Предприимчивые тыловики, ссылаясь на этот «приказ», принуждали к сожительству жен и невест фронтовиков. Тревожные вести приходили к раненым офицерам в письмах из дому. Многие не без оснований беспокоились насчет верности своих жен…
Один майор-австриец как-то утром с иронией сказал: «Кому как, господа, мне это не угрожает. У меня нет ни жены, ни невесты, а моя девяностолетняя бабушка вряд ли кого-либо может заинтересовать в сексуальном отношении…»

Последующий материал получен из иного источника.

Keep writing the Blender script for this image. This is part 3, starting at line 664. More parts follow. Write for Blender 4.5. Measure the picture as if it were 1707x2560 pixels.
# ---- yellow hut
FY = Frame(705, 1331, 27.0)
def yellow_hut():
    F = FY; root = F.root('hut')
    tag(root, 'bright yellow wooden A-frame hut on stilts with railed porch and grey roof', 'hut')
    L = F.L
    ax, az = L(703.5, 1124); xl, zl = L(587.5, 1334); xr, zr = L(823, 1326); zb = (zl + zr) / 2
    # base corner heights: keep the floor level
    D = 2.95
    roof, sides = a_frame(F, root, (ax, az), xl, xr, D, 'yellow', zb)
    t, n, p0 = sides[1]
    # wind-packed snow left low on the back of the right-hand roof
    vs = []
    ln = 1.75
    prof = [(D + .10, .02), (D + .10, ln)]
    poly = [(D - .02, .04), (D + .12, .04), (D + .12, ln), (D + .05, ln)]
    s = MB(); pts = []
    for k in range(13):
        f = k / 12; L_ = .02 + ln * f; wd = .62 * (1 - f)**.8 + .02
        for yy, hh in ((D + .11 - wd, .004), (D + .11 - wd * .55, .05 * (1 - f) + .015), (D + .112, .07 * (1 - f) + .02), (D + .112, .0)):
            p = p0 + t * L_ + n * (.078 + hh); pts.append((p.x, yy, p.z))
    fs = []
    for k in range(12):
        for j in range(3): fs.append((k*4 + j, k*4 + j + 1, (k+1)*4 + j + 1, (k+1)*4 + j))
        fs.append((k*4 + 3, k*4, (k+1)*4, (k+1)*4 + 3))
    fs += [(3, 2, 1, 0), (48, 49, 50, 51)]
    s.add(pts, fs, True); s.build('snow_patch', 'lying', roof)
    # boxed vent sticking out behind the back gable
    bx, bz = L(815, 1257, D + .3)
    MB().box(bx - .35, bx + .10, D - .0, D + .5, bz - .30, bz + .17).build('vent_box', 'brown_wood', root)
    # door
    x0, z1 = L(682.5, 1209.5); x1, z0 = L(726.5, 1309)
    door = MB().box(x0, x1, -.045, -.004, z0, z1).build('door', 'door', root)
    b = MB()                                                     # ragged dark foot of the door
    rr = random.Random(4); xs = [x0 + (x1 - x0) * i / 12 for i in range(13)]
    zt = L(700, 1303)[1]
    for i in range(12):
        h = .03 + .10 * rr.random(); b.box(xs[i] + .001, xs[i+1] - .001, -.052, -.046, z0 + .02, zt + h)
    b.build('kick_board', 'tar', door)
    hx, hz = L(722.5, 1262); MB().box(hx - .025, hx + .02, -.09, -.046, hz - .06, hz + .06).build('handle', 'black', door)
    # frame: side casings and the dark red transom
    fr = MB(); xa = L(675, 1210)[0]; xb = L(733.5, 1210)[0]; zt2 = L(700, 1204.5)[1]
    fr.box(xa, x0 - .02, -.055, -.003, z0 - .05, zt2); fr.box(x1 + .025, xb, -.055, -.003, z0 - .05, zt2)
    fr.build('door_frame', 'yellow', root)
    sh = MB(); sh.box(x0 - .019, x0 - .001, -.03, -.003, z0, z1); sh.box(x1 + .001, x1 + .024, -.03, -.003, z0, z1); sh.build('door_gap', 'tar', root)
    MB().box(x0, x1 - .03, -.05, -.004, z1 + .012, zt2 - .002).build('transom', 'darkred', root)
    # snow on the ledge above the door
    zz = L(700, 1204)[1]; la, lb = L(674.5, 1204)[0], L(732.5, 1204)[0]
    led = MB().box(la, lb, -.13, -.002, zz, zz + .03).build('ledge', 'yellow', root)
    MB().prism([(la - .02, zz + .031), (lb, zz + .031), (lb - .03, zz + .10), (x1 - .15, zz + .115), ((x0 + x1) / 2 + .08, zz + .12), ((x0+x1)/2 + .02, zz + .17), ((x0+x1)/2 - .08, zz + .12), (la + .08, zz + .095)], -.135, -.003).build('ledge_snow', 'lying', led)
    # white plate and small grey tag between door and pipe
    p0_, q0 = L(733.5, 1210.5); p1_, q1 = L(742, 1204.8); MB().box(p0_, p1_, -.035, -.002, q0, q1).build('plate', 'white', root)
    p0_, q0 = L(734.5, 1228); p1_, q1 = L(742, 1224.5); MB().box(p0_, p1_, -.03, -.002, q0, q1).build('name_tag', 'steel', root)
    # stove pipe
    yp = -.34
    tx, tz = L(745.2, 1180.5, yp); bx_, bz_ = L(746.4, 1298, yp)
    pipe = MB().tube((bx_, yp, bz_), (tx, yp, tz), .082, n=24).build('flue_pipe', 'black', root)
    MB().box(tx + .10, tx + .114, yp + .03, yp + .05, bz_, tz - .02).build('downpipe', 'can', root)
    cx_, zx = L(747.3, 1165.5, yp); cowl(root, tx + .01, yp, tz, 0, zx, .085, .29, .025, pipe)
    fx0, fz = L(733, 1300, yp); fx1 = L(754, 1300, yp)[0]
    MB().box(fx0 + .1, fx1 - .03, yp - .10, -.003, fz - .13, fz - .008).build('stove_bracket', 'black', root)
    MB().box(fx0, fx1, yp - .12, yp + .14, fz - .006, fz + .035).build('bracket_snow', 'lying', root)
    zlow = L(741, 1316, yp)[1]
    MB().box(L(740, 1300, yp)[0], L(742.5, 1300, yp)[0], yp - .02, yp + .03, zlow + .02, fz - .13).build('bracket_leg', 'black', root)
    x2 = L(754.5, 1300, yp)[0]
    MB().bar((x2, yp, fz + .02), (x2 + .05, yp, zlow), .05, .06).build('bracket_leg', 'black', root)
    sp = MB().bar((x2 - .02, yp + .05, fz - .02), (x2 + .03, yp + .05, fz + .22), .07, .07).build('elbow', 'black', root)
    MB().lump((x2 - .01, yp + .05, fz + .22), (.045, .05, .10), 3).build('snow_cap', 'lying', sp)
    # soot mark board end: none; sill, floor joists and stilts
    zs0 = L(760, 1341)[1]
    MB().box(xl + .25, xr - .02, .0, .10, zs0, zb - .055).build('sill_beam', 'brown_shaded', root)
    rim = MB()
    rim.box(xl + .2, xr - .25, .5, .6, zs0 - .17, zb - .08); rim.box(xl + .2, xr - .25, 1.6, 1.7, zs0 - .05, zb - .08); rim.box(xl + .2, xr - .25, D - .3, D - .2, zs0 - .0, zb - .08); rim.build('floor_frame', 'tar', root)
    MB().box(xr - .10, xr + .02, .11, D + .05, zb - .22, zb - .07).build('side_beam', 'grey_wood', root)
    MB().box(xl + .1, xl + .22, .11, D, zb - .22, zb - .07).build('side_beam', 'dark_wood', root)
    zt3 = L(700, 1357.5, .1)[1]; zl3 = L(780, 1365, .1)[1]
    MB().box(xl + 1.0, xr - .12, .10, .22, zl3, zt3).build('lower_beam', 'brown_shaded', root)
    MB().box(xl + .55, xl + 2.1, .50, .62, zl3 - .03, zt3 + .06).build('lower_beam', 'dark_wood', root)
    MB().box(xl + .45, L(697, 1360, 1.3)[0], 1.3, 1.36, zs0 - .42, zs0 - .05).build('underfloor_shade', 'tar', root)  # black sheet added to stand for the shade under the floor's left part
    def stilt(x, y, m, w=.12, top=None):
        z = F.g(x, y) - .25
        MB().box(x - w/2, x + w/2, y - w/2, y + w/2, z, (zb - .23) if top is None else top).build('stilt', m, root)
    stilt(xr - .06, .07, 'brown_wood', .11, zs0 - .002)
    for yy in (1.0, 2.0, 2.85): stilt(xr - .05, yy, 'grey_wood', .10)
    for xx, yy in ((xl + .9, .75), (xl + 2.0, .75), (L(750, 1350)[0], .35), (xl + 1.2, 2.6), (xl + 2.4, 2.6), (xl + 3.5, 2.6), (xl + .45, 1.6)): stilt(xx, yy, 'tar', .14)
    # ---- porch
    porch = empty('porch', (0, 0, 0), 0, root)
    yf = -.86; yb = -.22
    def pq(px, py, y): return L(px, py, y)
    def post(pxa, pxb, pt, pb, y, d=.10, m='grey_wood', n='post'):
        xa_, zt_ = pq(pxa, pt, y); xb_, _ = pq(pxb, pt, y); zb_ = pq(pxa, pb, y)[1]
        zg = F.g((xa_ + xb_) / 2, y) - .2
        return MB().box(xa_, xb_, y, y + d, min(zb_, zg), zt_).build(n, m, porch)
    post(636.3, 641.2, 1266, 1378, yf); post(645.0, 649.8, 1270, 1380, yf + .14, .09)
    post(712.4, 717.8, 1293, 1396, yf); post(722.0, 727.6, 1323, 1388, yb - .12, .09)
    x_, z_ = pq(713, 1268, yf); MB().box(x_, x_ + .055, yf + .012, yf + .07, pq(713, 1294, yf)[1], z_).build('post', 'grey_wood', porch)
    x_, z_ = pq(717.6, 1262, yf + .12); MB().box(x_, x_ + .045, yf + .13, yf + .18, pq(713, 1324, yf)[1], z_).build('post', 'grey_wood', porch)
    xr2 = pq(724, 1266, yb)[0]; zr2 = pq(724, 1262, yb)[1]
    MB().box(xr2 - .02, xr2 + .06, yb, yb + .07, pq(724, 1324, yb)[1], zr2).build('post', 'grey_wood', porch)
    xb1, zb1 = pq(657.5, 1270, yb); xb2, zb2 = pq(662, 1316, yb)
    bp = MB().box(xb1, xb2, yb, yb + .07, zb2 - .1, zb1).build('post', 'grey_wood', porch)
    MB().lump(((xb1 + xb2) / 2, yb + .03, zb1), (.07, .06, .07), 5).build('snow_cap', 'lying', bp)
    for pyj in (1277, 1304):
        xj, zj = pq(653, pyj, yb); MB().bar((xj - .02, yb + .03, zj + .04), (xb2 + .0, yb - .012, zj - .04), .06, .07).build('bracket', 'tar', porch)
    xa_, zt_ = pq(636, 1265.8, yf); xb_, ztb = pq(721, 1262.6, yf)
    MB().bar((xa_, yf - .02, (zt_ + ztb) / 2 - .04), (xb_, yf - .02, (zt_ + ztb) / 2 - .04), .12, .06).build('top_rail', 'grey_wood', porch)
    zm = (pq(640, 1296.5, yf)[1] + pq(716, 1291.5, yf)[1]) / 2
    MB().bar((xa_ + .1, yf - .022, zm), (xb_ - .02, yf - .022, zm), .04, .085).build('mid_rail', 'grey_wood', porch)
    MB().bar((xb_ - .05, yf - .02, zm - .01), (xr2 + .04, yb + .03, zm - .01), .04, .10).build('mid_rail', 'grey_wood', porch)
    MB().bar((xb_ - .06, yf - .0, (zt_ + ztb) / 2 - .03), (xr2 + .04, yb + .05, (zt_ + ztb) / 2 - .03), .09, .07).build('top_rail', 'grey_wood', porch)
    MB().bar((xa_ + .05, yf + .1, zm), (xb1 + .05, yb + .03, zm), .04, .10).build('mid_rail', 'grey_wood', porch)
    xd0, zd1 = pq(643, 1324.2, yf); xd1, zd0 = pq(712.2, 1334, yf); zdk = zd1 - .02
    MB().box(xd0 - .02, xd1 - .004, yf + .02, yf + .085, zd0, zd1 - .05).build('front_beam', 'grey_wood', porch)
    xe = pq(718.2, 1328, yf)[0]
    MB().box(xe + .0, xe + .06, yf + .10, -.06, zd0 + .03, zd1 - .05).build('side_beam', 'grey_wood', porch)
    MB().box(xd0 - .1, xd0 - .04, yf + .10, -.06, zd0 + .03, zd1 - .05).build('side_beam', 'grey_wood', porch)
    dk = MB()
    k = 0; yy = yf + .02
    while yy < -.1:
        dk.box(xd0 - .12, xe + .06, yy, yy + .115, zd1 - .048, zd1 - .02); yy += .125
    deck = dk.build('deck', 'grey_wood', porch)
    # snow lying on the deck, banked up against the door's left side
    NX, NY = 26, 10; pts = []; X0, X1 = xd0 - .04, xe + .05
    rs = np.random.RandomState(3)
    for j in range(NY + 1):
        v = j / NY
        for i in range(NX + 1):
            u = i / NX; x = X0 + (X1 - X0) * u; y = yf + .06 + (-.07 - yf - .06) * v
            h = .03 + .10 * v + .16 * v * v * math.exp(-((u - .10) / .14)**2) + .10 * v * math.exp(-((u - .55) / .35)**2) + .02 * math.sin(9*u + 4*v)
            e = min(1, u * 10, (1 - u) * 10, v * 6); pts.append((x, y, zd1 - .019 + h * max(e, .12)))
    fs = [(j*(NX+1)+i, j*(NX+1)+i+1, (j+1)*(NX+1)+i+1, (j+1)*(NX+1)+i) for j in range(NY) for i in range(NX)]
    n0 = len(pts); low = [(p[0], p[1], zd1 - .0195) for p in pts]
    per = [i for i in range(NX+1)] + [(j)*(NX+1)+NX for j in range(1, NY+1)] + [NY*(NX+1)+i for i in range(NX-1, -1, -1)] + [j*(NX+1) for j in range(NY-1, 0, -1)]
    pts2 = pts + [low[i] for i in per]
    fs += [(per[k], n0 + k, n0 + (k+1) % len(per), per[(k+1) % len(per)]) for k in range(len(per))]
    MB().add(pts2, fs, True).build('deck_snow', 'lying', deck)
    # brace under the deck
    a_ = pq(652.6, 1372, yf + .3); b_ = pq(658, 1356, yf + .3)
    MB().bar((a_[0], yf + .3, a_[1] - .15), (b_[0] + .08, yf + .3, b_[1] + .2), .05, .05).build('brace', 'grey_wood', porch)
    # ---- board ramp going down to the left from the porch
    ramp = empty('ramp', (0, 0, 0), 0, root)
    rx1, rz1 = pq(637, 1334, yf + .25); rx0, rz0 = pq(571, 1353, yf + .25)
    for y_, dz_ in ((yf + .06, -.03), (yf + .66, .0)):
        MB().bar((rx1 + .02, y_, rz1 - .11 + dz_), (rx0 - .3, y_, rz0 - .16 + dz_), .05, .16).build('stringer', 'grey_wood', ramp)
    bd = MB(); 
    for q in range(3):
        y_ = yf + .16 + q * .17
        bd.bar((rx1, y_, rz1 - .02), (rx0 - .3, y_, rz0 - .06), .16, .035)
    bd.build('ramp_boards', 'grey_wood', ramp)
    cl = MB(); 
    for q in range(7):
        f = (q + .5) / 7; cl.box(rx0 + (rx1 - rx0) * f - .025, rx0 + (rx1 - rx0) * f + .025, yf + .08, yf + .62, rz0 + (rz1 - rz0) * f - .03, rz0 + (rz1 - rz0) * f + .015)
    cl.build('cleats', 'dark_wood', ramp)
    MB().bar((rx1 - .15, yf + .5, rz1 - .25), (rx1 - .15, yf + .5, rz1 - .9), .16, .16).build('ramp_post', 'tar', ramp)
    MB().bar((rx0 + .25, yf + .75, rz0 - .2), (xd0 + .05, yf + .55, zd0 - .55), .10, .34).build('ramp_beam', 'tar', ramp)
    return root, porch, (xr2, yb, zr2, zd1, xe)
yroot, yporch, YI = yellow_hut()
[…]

К слову сказать, этот майор спас мне жизнь. И было это так. Однажды в воскресенье (когда главный хирург Отто Шрам обычно обхода не делал и не оперировал), перед самым концом рабочего дня я сидел на кровати майора и помогал ему (он был без рук) играть в карты. Вдруг в палату ворвался санитар Пауль. «Шеф!» — крикнул он и обеими руками схватился за голову. В его глазах я прочитал смертельный страх.
Для пояснения этого критического момента еще раз хочу напомнить, что ходить в офицерские палаты без разрешения госпитального начальства я не имел права. Пауль сам, облегчая себе жизнь, на свой страх и риск посылал меня туда делать уборку. И поэтому встреча с главным хирургом в офицерской палате грозила мне страшной карой.
Недолго думая я метнулся под кровать майора с его картами в руках и притаился, ибо другого выхода у меня просто не было. Пауля как ветром сдуло. В палату со своей свитой вошел Отто Шрам.
Со стороны картина выглядела довольно смешной. Все офицеры ехидно улыбались. «Чему это вы улыбаетесь?» — спросил главный хирург. Палата молчала. «Я повторяю, — сказал строго Шрам, — почему вам так смешно?»
И тут после мучительной паузы, когда моя жизнь уже висела на волоске, майор, как бы извиняясь, произнес: «Видите ли, нам здесь рассказали один смешной анекдот, господин полковник…» — «А-а, анекдот, — протянул главный хирург, — тогда ясно», — и подошел к кровати, где умирал румынский генерал. Генерал бредил. «Он сегодня умрет, спасти его нельзя, господа». И с этими словами Шрам удалился из палаты.